══ Stored data

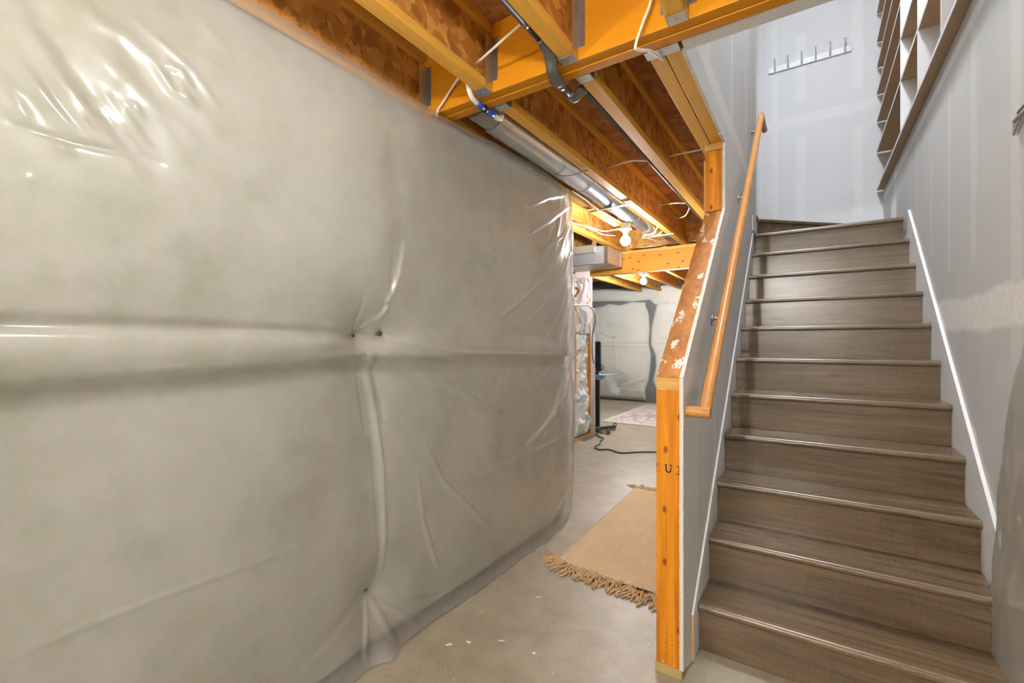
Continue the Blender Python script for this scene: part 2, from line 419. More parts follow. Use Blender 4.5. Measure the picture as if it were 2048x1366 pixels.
struct(B(-3.6, -.515, 4.28, 4.388, 2.76, 5.2).build('wall_hall', 'drywall_plain'))
struct(B(-3.6, -.722, 4.388, YB, 2.72, 2.758).build('floor_upper', 'stair_vinyl'))
# stair skirts, baseboards
def skirt(name, xa, xb, y_front, z_off, slope, y_end, raw):
    f = lambda y: z_off + slope * (y - Y0)
    poly = [(y_front, .004), (y_front, f(y_front)), (y_end, f(y_end)), (y_end, f(y_end) - .5), (y_front + .6, .004)]
    o = struct(MB().prism(poly, xa, xb, 0).build(name, 'paint_white', bevel=.0015))
    if raw: B(xa + .0005, xb - .0005, y_front - .0015, y_front + .001, .006, f(y_front) - .001).build('raw_end', 'raw_mdf', o)
skirt('trim_1', -.4025, -.3935, 1.905, .262, .895, 4.10, True)
skirt('trim_2', .5405, .5545, 2.02, .335, .883, 4.07, False)
struct(MB().prism([(-1.2, 2.95), (-1.2, 3.05), (-.36, 2.46), (-.36, 2.367), (-.5, 2.367)], YB - .013, YB - .0005, 1).build('trim_3', 'paint_white'))
struct(MB().prism([(4.075, 2.17), (4.075, 2.29), (4.385, 2.29), (4.385, 2.17)], -.4025, -.3935, 0).build('trim_4', 'paint_white'))

# ================================================================== STAIRCASE
st = thing('staircase', (.07, Y0, 0), 'straight flight of dark brown wood-look stairs with rounded nosings turning at the top', 'staircase')
def nose_profile(y, z, h=.030, r=.011, depth=.062):
    pts = [(y + depth, z - .006), (y + depth, z + .0012)]
    for k in range(7):
        a = math.pi / 2 + k * math.pi / 2 / 6
        pts.append((y + .016 + .016 * math.cos(a), z + .0012 - .016 + .016 * math.sin(a)))
    for k in range(5):
        a = math.pi + k * math.pi / 2 / 4
        pts.append((y + r + r * math.cos(a), z - h + r + r * math.sin(a)))
    pts += [(y + .030, z - h), (y + .030, z - .008)]
    return pts
for i in range(11):
    y = Y0 + RUN * i; z = RISE * (i + 1)
    rz = RISE * i
    B(XL + .001, XR - .001, y + .024, y + .036, rz + .0005, z - .006).build('riser', 'stair_vinyl', st)
    if i < 10:
        t = B(XL + .001, XR - .001, y + .05, y + RUN + .030, z - .02, z).build('tread', 'stair_vinyl', st)
    else:
        t = MB().prism([(XL + .001, y + .05), (XR - .001, y + .05), (XR - .001, YB - .002), (.52, YB - .002), (XL + .001, 4.56)], z - .02, z, 2).build('tread', 'stair_vinyl', st)
    auto_smooth(MB().prism(nose_profile(y, z), XL + .0012, XR - .0012, 0).build('nosing', 'stair_vinyl', t), 35)
# winder at 45 degrees and the steps that turn left
z = RISE * 12
d = Vector((.62, .59)).normalized(); nrm = Vector((-d.y, d.x)); p0 = Vector((-.392, 4.535)); L = 1.27
def diag(poly, z0, z1):
    return MB().prism([tuple(p0 + d * a + nrm * b) for a, b in poly], z0, z1, 2)
diag([(0, .024), (L, .024), (L, .036), (0, .036)], RISE * 11 + .0005, z - .006).build('riser', 'stair_vinyl', st)
t = MB().prism([(-.53, 4.41), (-.392, 4.41), (-.392, 4.60), (.50, YB - .001), (-.53, YB - .001)], z - .02, z, 2).build('tread', 'stair_vinyl', st)
diag([(0, 0), (L - .02, 0), (L - .02, .07), (.03, .07)], z - .030, z + .0012).build('nosing', 'stair_vinyl', t, bevel=.010)
z = RISE * 13
B(-.546, -.534, 4.40, YB - .015, RISE * 12 + .0005, z - .006).build('riser', 'stair_vinyl', st)
t = B(-.72, -.54, 4.40, YB - .015, z - .02, z).build('tread', 'stair_vinyl', st)
B(-.572, -.51, 4.402, YB - .016, z - .03, z + .0012).build('nosing', 'stair_vinyl', t, bevel=.01)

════

• **Stated problem**: Output the material word for word, omitting its pictures.

• **Answer**:
Continue the Blender Python script for this scene: part 2, from line 419. More parts follow. Use Blender 4.5. Measure the picture as if it were 2048x1366 pixels.
struct(B(-3.6, -.515, 4.28, 4.388, 2.76, 5.2).build('wall_hall', 'drywall_plain'))
struct(B(-3.6, -.722, 4.388, YB, 2.72, 2.758).build('floor_upper', 'stair_vinyl'))
# stair skirts, baseboards
def skirt(name, xa, xb, y_front, z_off, slope, y_end, raw):
    f = lambda y: z_off + slope * (y - Y0)
    poly = [(y_front, .004), (y_front, f(y_front)), (y_end, f(y_end)), (y_end, f(y_end) - .5), (y_front + .6, .004)]
    o = struct(MB().prism(poly, xa, xb, 0).build(name, 'paint_white', bevel=.0015))
    if raw: B(xa + .0005, xb - .0005, y_front - .0015, y_front + .001, .006, f(y_front) - .001).build('raw_end', 'raw_mdf', o)
skirt('trim_1', -.4025, -.3935, 1.905, .262, .895, 4.10, True)
skirt('trim_2', .5405, .5545, 2.02, .335, .883, 4.07, False)
struct(MB().prism([(-1.2, 2.95), (-1.2, 3.05), (-.36, 2.46), (-.36, 2.367), (-.5, 2.367)], YB - .013, YB - .0005, 1).build('trim_3', 'paint_white'))
struct(MB().prism([(4.075, 2.17), (4.075, 2.29), (4.385, 2.29), (4.385, 2.17)], -.4025, -.3935, 0).build('trim_4', 'paint_white'))

# ================================================================== STAIRCASE
st = thing('staircase', (.07, Y0, 0), 'straight flight of dark brown wood-look stairs with rounded nosings turning at the top', 'staircase')
def nose_profile(y, z, h=.030, r=.011, depth=.062):
    pts = [(y + depth, z - .006), (y + depth, z + .0012)]
    for k in range(7):
        a = math.pi / 2 + k * math.pi / 2 / 6
        pts.append((y + .016 + .016 * math.cos(a), z + .0012 - .016 + .016 * math.sin(a)))
    for k in range(5):
        a = math.pi + k * math.pi / 2 / 4
        pts.append((y + r + r * math.cos(a), z - h + r + r * math.sin(a)))
    pts += [(y + .030, z - h), (y + .030, z - .008)]
    return pts
for i in range(11):
    y = Y0 + RUN * i; z = RISE * (i + 1)
    rz = RISE * i
    B(XL + .001, XR - .001, y + .024, y + .036, rz + .0005, z - .006).build('riser', 'stair_vinyl', st)
    if i < 10:
        t = B(XL + .001, XR - .001, y + .05, y + RUN + .030, z - .02, z).build('tread', 'stair_vinyl', st)
    else:
        t = MB().prism([(XL + .001, y + .05), (XR - .001, y + .05), (XR - .001, YB - .002), (.52, YB - .002), (XL + .001, 4.56)], z - .02, z, 2).build('tread', 'stair_vinyl', st)
    auto_smooth(MB().prism(nose_profile(y, z), XL + .0012, XR - .0012, 0).build('nosing', 'stair_vinyl', t), 35)
# winder at 45 degrees and the steps that turn left
z = RISE * 12
d = Vector((.62, .59)).normalized(); nrm = Vector((-d.y, d.x)); p0 = Vector((-.392, 4.535)); L = 1.27
def diag(poly, z0, z1):
    return MB().prism([tuple(p0 + d * a + nrm * b) for a, b in poly], z0, z1, 2)
diag([(0, .024), (L, .024), (L, .036), (0, .036)], RISE * 11 + .0005, z - .006).build('riser', 'stair_vinyl', st)
t = MB().prism([(-.53, 4.41), (-.392, 4.41), (-.392, 4.60), (.50, YB - .001), (-.53, YB - .001)], z - .02, z, 2).build('tread', 'stair_vinyl', st)
diag([(0, 0), (L - .02, 0), (L - .02, .07), (.03, .07)], z - .030, z + .0012).build('nosing', 'stair_vinyl', t, bevel=.010)
z = RISE * 13
B(-.546, -.534, 4.40, YB - .015, RISE * 12 + .0005, z - .006).build('riser', 'stair_vinyl', st)
t = B(-.72, -.54, 4.40, YB - .015, z - .02, z).build('tread', 'stair_vinyl', st)
B(-.572, -.51, 4.402, YB - .016, z - .03, z + .0012).build('nosing', 'stair_vinyl', t, bevel=.01)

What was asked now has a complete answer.